By convention each object is named by a struct, whose name begins with an underscore, and a defined type with the same name without the underscore.
Polymorphic methods are implemented by keeping a pointer to the method in the class struct, and implementing a method that calls the function via the pointer. Subclasses can change the pointer to point to their own implementations.
Conventionally, the low-level construction of the object is done in a function whose name is [object_name]_construct, which takes as a minimum a pointer to a newly-allocated block of memory, and enough arguments to initialize the object. Clients usually create new objects by calling one of the [object_name]_new() methods, which call the constructor with the appropriate arguments.

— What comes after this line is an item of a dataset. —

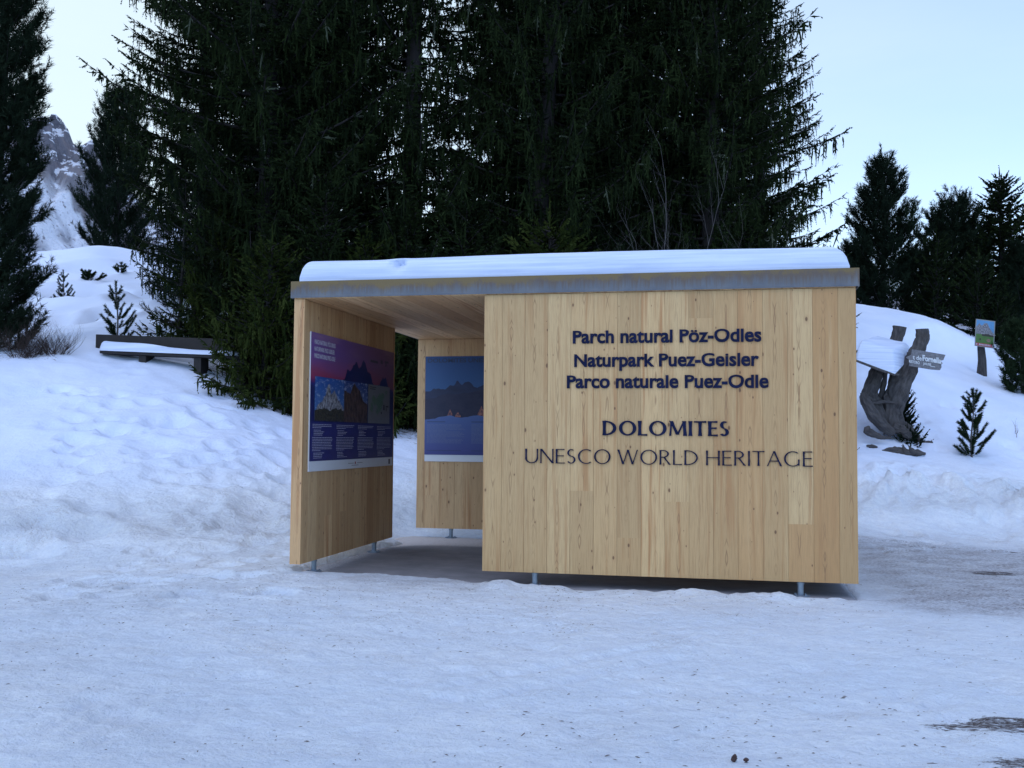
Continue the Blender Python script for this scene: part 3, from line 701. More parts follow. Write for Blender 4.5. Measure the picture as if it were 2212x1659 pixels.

This two-stage process is not strictly necessary, but it makes it easy to implement different forms of _new() method without duplicating code. One operation the constructor always carries out is to set the pointers to polymorphic methods; _dispose must be set, and _to_string should be set.
klib implements a simple form of garbage collection using reference counts. Each object has a reference count, which can be incremented and decremented using klib_object_add_ref and klib_object_unref respectively. When the reference count reaches zero, the corresponding _dispose method is called to tidy up the object. Because the implementation may call dispose more than once for a given object, implementations must ensure that they have some way to prevent this have adverse side effects. Typically we create a property called 'disposing', which is set to TRUE only once the destructor _dispose is entered. If disposing is aleady TRUE, the _dipose method takes no action.
Increasing references is much faster than cloning objects, although of course callers must be aware that they could be holding a reference to an object that is shared by many classes. Nearly all klib methods that take a reference to a klib object will add a reference, so the caller need not refrain from freeing it as soon as it likes.
Objects should be freed by calling klib_object_unref; callers should never have to interact with destructors directly.